The contract, na you I go give am (Now I, am the businessman, Westerner, not you)

But you go pay me small money make I bring am (But you try to exploit me, and I screw you)

You be the mugu, I be the master… na me be the master ooo!!!! (You’re the dumbshit, I’m the master! Yah, I’m the master, ooo!!!!!)

When Oyinbo play wayo, them go say na new style (When white people try to trick us, they’re going to learn)

When country man do im own, them go de shout bring am, kill am, die! (When a hick like me screws them, the white people get pissed off and shout “I’m gonna kill him!”)

Oyinbo people greedy, I say them greedy (White people are greedy, I’m telling you, they’re greedy)

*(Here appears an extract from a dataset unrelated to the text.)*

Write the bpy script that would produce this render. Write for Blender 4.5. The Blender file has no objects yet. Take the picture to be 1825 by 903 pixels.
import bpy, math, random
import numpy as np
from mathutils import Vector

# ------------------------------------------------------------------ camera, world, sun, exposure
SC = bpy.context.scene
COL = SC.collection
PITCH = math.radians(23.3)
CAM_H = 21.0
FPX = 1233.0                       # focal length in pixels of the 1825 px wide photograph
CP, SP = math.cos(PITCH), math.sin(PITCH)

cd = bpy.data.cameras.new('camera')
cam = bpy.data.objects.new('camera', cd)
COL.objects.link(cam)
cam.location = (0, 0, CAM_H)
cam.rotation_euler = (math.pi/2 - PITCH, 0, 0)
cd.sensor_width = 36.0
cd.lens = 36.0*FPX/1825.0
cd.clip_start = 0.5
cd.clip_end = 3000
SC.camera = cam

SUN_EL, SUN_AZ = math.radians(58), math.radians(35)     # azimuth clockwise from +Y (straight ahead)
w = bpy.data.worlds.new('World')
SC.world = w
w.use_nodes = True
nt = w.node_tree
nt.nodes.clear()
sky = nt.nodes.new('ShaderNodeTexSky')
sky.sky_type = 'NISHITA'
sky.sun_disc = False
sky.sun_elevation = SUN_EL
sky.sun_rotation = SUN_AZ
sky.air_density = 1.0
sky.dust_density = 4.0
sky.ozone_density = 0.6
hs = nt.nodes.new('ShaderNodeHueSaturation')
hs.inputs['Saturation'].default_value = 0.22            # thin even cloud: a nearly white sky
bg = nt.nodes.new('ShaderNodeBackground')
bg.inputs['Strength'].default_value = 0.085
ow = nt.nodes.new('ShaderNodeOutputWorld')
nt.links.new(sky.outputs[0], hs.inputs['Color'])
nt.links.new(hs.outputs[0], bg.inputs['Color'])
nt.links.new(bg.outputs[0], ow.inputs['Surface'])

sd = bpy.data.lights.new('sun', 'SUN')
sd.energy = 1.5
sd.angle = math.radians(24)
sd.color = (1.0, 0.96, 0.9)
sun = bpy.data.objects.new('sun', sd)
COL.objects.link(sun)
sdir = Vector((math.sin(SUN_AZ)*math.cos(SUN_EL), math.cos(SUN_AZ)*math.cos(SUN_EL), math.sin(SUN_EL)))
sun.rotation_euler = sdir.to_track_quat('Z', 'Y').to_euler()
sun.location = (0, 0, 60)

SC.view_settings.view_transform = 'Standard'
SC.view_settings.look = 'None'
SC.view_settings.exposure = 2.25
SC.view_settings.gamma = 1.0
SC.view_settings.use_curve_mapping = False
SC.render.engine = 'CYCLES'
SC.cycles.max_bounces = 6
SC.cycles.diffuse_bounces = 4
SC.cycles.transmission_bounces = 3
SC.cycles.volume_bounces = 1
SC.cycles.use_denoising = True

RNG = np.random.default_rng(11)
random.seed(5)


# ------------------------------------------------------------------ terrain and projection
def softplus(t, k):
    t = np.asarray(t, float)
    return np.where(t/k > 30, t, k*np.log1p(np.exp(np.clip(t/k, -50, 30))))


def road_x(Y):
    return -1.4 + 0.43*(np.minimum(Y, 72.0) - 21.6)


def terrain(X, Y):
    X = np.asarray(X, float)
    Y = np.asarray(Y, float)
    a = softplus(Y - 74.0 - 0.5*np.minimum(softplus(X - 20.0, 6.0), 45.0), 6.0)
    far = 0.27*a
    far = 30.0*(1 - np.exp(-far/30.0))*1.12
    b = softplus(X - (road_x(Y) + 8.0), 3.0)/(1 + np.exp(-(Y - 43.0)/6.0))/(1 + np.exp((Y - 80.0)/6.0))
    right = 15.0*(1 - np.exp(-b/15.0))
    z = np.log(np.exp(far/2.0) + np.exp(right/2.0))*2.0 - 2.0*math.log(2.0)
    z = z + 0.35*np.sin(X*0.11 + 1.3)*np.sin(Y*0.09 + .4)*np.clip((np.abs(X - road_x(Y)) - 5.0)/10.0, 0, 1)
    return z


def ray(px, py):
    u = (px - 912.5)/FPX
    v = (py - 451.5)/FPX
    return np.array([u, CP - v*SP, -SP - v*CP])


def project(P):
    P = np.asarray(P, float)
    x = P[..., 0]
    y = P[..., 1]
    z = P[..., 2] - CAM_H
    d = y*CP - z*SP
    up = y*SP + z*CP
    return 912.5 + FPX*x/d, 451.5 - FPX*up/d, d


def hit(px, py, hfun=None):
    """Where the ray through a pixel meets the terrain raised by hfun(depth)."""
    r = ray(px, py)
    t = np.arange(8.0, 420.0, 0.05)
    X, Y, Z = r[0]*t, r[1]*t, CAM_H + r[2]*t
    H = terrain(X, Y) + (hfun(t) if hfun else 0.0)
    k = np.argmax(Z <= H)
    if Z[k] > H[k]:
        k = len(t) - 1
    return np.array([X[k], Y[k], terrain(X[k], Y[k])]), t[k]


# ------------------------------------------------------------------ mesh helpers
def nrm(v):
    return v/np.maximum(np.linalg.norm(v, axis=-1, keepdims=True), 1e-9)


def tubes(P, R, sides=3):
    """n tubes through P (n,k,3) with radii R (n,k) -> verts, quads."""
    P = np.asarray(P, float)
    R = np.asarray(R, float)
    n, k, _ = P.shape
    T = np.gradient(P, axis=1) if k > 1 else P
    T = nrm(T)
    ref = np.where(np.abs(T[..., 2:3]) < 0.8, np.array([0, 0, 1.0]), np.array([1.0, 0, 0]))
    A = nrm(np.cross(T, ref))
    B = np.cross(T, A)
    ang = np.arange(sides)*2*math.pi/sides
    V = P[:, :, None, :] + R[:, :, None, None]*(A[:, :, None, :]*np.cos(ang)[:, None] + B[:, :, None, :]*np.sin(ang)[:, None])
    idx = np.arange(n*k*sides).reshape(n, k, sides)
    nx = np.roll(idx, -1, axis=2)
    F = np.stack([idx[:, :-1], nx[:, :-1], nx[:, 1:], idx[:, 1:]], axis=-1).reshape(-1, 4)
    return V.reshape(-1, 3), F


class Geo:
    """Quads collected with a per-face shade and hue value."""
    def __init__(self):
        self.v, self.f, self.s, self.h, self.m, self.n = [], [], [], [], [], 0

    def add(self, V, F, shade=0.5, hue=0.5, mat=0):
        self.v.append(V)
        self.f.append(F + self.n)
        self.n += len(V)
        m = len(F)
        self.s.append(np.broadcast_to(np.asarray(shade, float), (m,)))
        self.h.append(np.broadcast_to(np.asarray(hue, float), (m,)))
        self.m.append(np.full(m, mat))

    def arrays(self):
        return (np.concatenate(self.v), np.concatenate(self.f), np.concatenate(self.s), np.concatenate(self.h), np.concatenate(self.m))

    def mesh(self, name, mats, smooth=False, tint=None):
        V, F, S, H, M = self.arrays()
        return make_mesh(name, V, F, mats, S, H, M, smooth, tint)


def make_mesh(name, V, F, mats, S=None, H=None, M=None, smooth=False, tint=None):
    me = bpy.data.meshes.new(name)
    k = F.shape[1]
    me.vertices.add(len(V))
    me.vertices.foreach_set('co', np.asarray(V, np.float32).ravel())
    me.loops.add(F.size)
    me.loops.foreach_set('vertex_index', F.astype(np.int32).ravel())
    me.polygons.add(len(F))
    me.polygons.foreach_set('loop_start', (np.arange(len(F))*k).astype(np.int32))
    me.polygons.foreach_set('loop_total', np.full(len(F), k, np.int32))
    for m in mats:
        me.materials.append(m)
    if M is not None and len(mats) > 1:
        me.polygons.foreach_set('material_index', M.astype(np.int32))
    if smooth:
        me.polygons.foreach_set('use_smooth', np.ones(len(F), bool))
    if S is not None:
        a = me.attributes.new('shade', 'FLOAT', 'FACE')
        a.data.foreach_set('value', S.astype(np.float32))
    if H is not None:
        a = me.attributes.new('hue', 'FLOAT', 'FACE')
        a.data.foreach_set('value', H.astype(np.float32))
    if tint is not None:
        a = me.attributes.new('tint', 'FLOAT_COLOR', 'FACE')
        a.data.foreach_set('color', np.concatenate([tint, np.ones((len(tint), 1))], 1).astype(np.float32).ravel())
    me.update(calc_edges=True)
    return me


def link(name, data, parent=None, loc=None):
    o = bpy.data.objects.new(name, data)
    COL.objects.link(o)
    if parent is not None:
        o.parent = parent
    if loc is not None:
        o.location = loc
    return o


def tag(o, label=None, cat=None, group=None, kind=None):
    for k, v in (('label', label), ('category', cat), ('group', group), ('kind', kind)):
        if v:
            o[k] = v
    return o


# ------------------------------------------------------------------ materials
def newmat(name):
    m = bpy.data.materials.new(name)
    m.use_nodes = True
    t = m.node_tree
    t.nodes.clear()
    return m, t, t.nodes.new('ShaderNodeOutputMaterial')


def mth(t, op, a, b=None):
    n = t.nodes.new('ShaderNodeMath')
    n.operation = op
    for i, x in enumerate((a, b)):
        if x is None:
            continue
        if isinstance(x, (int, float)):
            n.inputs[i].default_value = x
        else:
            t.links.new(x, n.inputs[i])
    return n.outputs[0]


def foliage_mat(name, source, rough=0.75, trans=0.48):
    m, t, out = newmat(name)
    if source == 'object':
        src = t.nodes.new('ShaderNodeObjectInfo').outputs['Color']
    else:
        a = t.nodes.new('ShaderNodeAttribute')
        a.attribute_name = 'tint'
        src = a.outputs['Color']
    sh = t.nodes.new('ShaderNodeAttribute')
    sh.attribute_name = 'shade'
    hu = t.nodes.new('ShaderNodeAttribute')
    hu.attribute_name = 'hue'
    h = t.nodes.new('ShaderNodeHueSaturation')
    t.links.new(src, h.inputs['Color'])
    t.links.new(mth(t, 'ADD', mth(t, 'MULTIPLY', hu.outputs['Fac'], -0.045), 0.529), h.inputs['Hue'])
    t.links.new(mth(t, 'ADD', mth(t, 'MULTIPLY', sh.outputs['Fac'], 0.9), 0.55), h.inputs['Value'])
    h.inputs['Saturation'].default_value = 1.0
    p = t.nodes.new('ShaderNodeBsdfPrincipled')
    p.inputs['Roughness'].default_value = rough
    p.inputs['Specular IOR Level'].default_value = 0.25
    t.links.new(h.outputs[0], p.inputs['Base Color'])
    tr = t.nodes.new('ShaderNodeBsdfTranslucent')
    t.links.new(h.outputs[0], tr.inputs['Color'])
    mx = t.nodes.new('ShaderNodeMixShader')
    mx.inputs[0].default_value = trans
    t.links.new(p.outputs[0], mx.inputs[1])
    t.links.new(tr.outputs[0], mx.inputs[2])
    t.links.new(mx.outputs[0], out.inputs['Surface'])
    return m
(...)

I don see them tire thats why when them fall enter my trap o! (White people are never going to change, and that’s why when they walk into my trap)

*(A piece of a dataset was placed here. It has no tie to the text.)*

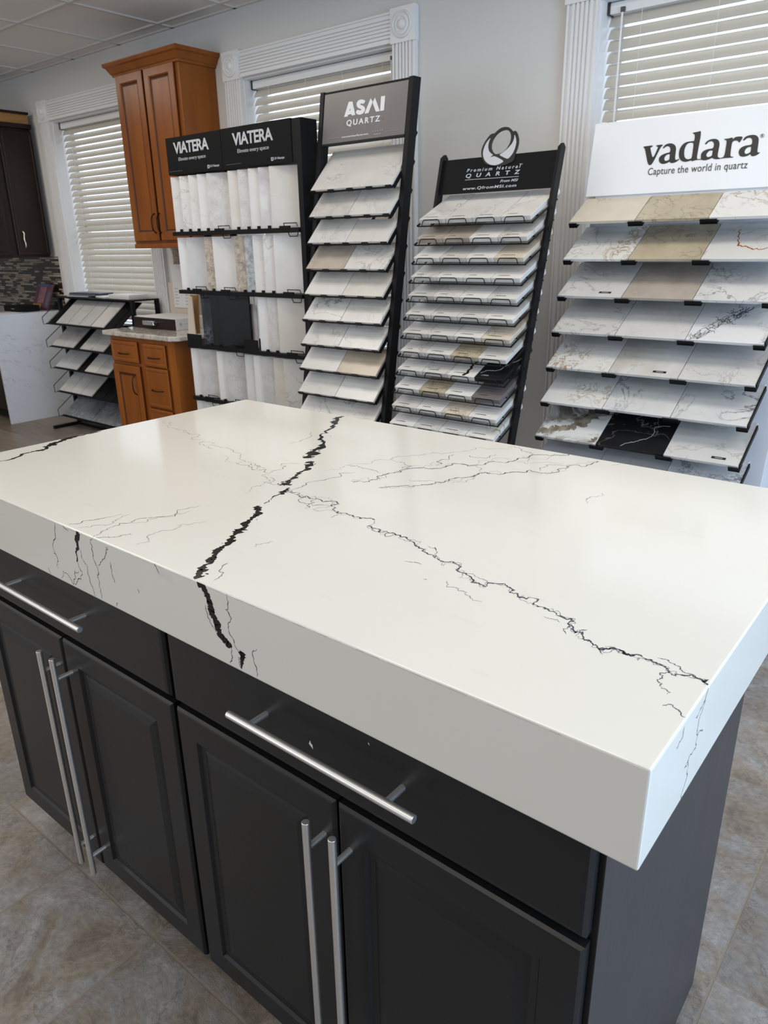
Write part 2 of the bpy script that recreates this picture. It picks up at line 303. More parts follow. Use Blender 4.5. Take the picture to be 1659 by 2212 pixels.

I dey show them fire. (I give them what-for.)

Nigerian English is — for all its incomprehensibility to Americans — English. Clearly, a certain population in Nigeria is internet-savvy (hence the popularity of the 419 scam). Therefore, it’s relatively easy to find pages in Nigerian through Google, but it takes some work to understand it. It’s the grammar that always really throws me, but the terms in the song, generally, are common ones. They also fascinatingly illuminate Nigerian culture. “Oyinbo,” for instance, really just means “man,” but it’s a term for white man, not generally considered derogatory. Otherwise I would have translated it (with great relish) as the American term “honkey.”

Wayo is an interesting word in its usage here. In Nigerian English it means “trickery.” But it also means “footprint” in Swahili, and I have no idea if that’s it’s original etymology. Swahili is spoken in East Africa, not West Africa, but African Swahili proponents tried to make it a trans-African lingua franca in the ’60s and ’70s, and East-West migration in sub-Saharan Africa is pretty common.

How did the term “wayo” go from “footprint” to “trickery,” and from Swahili to Nigerian English? Or does it have another point of origin entirely? I haven’t the foggiest.

But then, words are the least of Africa’s commodities that have bewilderingly complex and untraceable provenance.